▶ **Your objective**
Would you transcribe all of the data exactly, down to the last character?

▶ **Source excerpt**

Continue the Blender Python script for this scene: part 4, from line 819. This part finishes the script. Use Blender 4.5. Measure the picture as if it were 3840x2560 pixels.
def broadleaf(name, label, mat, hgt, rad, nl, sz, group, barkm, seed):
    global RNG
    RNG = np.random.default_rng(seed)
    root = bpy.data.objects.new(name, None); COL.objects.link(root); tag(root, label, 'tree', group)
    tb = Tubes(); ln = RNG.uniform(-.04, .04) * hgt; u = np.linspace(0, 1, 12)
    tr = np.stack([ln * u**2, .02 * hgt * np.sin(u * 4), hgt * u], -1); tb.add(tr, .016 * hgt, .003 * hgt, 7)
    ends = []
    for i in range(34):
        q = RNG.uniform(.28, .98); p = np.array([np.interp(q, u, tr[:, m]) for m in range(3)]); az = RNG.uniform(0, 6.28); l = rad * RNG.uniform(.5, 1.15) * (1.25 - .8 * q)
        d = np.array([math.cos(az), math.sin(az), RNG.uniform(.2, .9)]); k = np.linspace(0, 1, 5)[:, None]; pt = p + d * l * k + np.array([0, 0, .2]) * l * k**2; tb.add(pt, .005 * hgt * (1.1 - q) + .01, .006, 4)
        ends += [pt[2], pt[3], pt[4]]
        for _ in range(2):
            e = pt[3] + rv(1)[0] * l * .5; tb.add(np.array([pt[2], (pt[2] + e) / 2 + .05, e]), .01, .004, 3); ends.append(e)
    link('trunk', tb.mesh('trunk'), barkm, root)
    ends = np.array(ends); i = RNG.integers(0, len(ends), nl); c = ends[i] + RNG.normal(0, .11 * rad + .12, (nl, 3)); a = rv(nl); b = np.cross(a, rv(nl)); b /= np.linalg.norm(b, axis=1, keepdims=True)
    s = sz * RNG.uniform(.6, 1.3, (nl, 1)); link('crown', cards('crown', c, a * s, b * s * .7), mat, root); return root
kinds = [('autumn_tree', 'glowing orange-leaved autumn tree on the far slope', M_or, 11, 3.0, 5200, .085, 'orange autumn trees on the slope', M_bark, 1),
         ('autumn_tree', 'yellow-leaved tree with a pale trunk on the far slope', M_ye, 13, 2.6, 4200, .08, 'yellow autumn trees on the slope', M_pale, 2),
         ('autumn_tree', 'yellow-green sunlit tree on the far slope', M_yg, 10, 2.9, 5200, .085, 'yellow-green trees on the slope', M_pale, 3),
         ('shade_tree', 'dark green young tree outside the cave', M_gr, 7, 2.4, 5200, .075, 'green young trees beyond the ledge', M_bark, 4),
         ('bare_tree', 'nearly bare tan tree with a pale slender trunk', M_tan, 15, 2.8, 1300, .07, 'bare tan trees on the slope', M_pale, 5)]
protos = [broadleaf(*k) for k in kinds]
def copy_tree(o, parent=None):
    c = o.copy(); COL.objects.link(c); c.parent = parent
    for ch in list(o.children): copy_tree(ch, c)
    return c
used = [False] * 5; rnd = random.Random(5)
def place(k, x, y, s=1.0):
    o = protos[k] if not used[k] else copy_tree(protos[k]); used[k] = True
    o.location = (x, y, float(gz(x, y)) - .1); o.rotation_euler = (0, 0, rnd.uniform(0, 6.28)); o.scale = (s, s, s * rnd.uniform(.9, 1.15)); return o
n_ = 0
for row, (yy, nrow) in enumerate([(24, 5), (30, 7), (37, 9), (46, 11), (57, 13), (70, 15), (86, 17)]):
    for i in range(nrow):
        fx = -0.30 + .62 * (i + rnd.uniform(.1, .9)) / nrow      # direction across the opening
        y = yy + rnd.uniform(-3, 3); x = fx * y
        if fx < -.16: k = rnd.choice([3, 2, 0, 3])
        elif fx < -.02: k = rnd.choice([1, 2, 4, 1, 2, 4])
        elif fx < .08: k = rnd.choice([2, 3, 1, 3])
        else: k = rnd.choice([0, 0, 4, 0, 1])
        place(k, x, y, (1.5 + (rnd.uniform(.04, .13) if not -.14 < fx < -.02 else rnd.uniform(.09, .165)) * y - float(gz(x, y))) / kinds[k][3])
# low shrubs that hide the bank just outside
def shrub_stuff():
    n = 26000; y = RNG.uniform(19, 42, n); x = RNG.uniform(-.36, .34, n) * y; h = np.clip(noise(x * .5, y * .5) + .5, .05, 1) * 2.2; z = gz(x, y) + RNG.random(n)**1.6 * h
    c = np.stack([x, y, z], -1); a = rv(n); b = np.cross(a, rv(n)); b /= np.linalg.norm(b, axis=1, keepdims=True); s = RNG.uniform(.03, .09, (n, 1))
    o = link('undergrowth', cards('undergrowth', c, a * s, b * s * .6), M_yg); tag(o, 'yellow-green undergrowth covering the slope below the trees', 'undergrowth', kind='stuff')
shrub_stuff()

▶ **Expected answer**
Continue the Blender Python script for this scene: part 4, from line 819. This part finishes the script. Use Blender 4.5. Measure the picture as if it were 3840x2560 pixels.
def broadleaf(name, label, mat, hgt, rad, nl, sz, group, barkm, seed):
    global RNG
    RNG = np.random.default_rng(seed)
    root = bpy.data.objects.new(name, None); COL.objects.link(root); tag(root, label, 'tree', group)
    tb = Tubes(); ln = RNG.uniform(-.04, .04) * hgt; u = np.linspace(0, 1, 12)
    tr = np.stack([ln * u**2, .02 * hgt * np.sin(u * 4), hgt * u], -1); tb.add(tr, .016 * hgt, .003 * hgt, 7)
    ends = []
    for i in range(34):
        q = RNG.uniform(.28, .98); p = np.array([np.interp(q, u, tr[:, m]) for m in range(3)]); az = RNG.uniform(0, 6.28); l = rad * RNG.uniform(.5, 1.15) * (1.25 - .8 * q)
        d = np.array([math.cos(az), math.sin(az), RNG.uniform(.2, .9)]); k = np.linspace(0, 1, 5)[:, None]; pt = p + d * l * k + np.array([0, 0, .2]) * l * k**2; tb.add(pt, .005 * hgt * (1.1 - q) + .01, .006, 4)
        ends += [pt[2], pt[3], pt[4]]
        for _ in range(2):
            e = pt[3] + rv(1)[0] * l * .5; tb.add(np.array([pt[2], (pt[2] + e) / 2 + .05, e]), .01, .004, 3); ends.append(e)
    link('trunk', tb.mesh('trunk'), barkm, root)
    ends = np.array(ends); i = RNG.integers(0, len(ends), nl); c = ends[i] + RNG.normal(0, .11 * rad + .12, (nl, 3)); a = rv(nl); b = np.cross(a, rv(nl)); b /= np.linalg.norm(b, axis=1, keepdims=True)
    s = sz * RNG.uniform(.6, 1.3, (nl, 1)); link('crown', cards('crown', c, a * s, b * s * .7), mat, root); return root
kinds = [('autumn_tree', 'glowing orange-leaved autumn tree on the far slope', M_or, 11, 3.0, 5200, .085, 'orange autumn trees on the slope', M_bark, 1),
         ('autumn_tree', 'yellow-leaved tree with a pale trunk on the far slope', M_ye, 13, 2.6, 4200, .08, 'yellow autumn trees on the slope', M_pale, 2),
         ('autumn_tree', 'yellow-green sunlit tree on the far slope', M_yg, 10, 2.9, 5200, .085, 'yellow-green trees on the slope', M_pale, 3),
         ('shade_tree', 'dark green young tree outside the cave', M_gr, 7, 2.4, 5200, .075, 'green young trees beyond the ledge', M_bark, 4),
         ('bare_tree', 'nearly bare tan tree with a pale slender trunk', M_tan, 15, 2.8, 1300, .07, 'bare tan trees on the slope', M_pale, 5)]
protos = [broadleaf(*k) for k in kinds]
def copy_tree(o, parent=None):
    c = o.copy(); COL.objects.link(c); c.parent = parent
    for ch in list(o.children): copy_tree(ch, c)
    return c
used = [False] * 5; rnd = random.Random(5)
def place(k, x, y, s=1.0):
    o = protos[k] if not used[k] else copy_tree(protos[k]); used[k] = True
    o.location = (x, y, float(gz(x, y)) - .1); o.rotation_euler = (0, 0, rnd.uniform(0, 6.28)); o.scale = (s, s, s * rnd.uniform(.9, 1.15)); return o
n_ = 0
for row, (yy, nrow) in enumerate([(24, 5), (30, 7), (37, 9), (46, 11), (57, 13), (70, 15), (86, 17)]):
    for i in range(nrow):
        fx = -0.30 + .62 * (i + rnd.uniform(.1, .9)) / nrow      # direction across the opening
        y = yy + rnd.uniform(-3, 3); x = fx * y
        if fx < -.16: k = rnd.choice([3, 2, 0, 3])
        elif fx < -.02: k = rnd.choice([1, 2, 4, 1, 2, 4])
        elif fx < .08: k = rnd.choice([2, 3, 1, 3])
        else: k = rnd.choice([0, 0, 4, 0, 1])
        place(k, x, y, (1.5 + (rnd.uniform(.04, .13) if not -.14 < fx < -.02 else rnd.uniform(.09, .165)) * y - float(gz(x, y))) / kinds[k][3])
# low shrubs that hide the bank just outside
def shrub_stuff():
    n = 26000; y = RNG.uniform(19, 42, n); x = RNG.uniform(-.36, .34, n) * y; h = np.clip(noise(x * .5, y * .5) + .5, .05, 1) * 2.2; z = gz(x, y) + RNG.random(n)**1.6 * h
    c = np.stack([x, y, z], -1); a = rv(n); b = np.cross(a, rv(n)); b /= np.linalg.norm(b, axis=1, keepdims=True); s = RNG.uniform(.03, .09, (n, 1))
    o = link('undergrowth', cards('undergrowth', c, a * s, b * s * .6), M_yg); tag(o, 'yellow-green undergrowth covering the slope below the trees', 'undergrowth', kind='stuff')
shrub_stuff()